The Reverend Sylvester O'Gilvie, president of the Jamaica Independent Schools' Association (JISA) and principal of the Undergrad School, said JISA and private schools have been looking at ways to deal with various challenges affecting the viability of several schools.

"We intend to carry on discussions where, depending on where the school is located, instead of that school closing, we can look at mergers. We have seen it happen in businesses, we have seen it happen in the banking sector, and it can also occur here," he said.

O'Gilvie and other private-school operators were guests at a Gleaner Editors' Forum yesterday.

Wayne Robinson of Quality Academics also pointed to the possibility of a collaboration between schools as a way to ensure survival.

"There are things that in the day-to-day running of your school you can do. You can consolidate and look at the economic scale and work with that," said Robinson.

Layoffs could occur

The educators say that if the financial woes continue there may be teacher layoffs.

"But in losing their jobs at 'School X', you will probably have 'School Y', a new school, opening up, so they can apply," said O'Gilvie.

Principal of Vaz Preparatory, Karlene Bisnott, said JISA tries to facilitate such liaisons.

"(Vaz is) a typical example of that. We had to be shaving staff because our numbers were falling and we just couldn't keep up with the number of teachers that we had. But then Sheea (Hewan-Brown of Grace Christian Academy) will call and say, 'Do you have a grade-four teacher'? So we do have that kind of interaction."
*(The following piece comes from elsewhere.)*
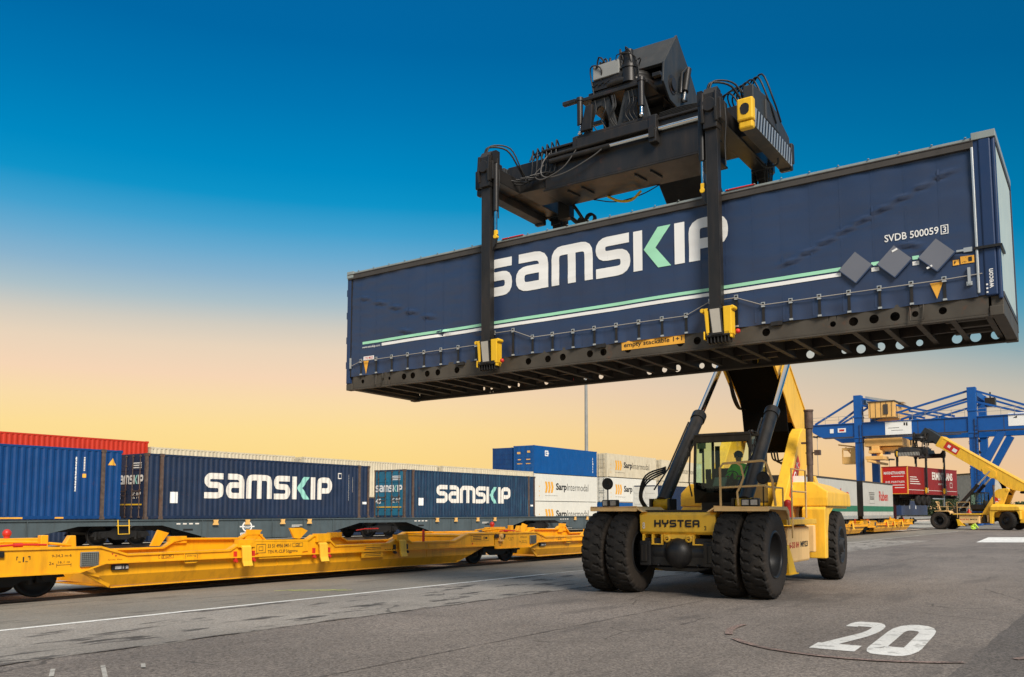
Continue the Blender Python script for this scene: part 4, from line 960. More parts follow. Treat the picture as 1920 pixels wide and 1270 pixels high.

When asked if they were bad managers of their institutions, Robinson said operations would have to change based on what is happening around them and that skilful adjustments were necessary.

At the same time, the educators say they are open to the idea of partnering with public schools in order to deliver quality education to the nation's children.

"In our proposal to the ministry, we have outlined ways and means in which the ministry, through their government schools, can partner with us and learn some of the best practices that we offer in our institutions. We believe that education should be the business of all," O'Gilvie said.